The development of largely or completely sustainable hydrocarbons that are as CO2-neutral as possible is still in its infancy in terms of the quantities required. In a press release from December 2022, the International Air Transport Association (IATA) estimates the demand for SAF for 2050 at 450 billion liters per year. In 2022, 300 million liters were available worldwide, an increase of more than 200% compared to 2021. For 2050, a 1,500-fold increase in production compared to 2022 would have to be achieved.
To express the sober 1,500-fold in a different way: If we take the IATA numbers as a basis, the entire amount of SAF available in 2022 will last for just under six hours in 2050 to refuel all aircraft with SAF everywhere and all year round.
Is this possible? The future is always difficult to predict, but we have another 25 years to get there. Looking at what happened in innovation fields over the last 25 years, I see no reason it should not be possible. But we had better hurry up! We will certainly not get to the required quantities by eating more French fries and hoping for enough used cooking oil, that is for sure!
With the theoretical foundations fully understood, it is mainly a question of large-scale engineering and appropriate incentives to make a technology commercially viable. Scientists, engineers, aviation managers and politicians must come up with a holistic and feasible concept to make this happen.
Another important issue for the time being is the price of SAF, especially in comparison to fossil kerosene. In 2019, the price of the “cheapest SAF” from the HEFA process was 1,200 $/t, roughly double the price of conventional kerosene ($600/t). In 2022, it was 1,100 $/t for conventional and more than 2,400 $/t for SAF. Due to the increasing demand, which is also the result of legal requirements for SAF blending, the prices for SAF are expected to rise and the price difference between that and conventional kerosene might increase even further.

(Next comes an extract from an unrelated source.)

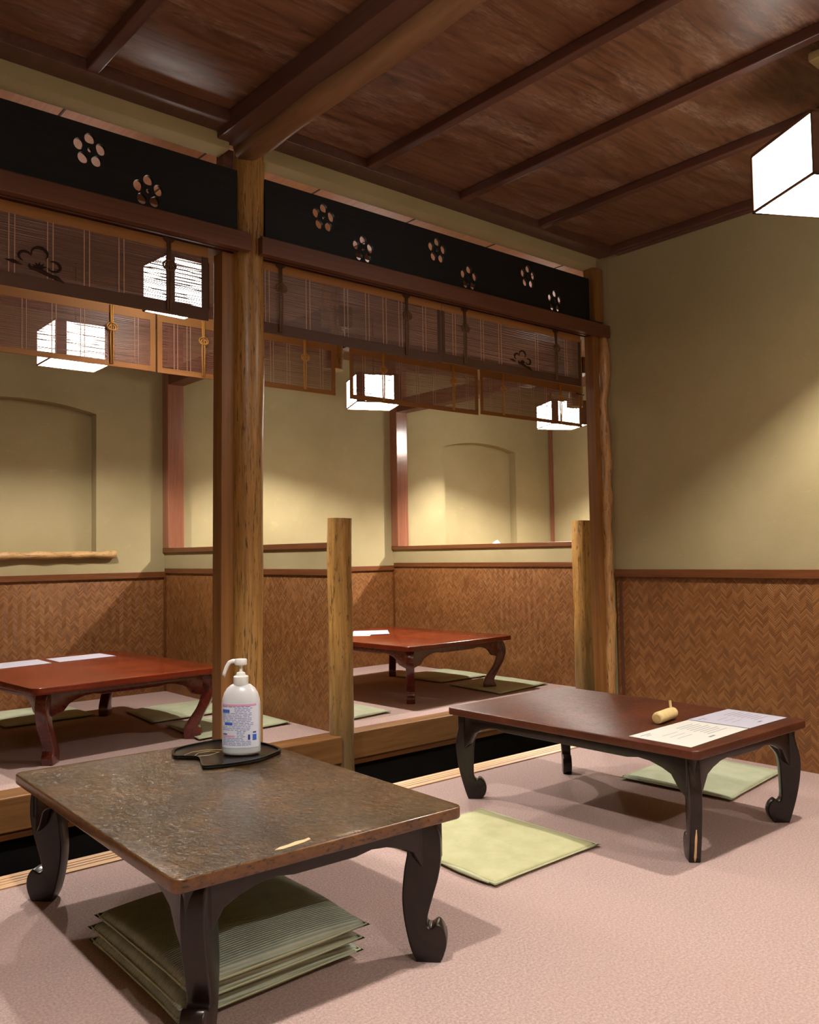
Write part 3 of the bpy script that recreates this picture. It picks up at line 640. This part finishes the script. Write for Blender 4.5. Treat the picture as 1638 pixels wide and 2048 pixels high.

The challenges to be overcome are enormous, but the essential foundations have been laid. In any case, considerable efforts will be required for decades to come in order to achieve the goals that have already been formulated today. Chemistry in particular, but also other natural sciences and their possibilities, the development of large-scale facilities for laboratory-tested processes and innovations in general must be seen as an opportunity to achieve the transition to sustainable aviation over the next two to three decades. On a positive note, there are currently a large number of projects and a wide range of funding instruments in many countries that are consistently pursuing the path we have been on for several years.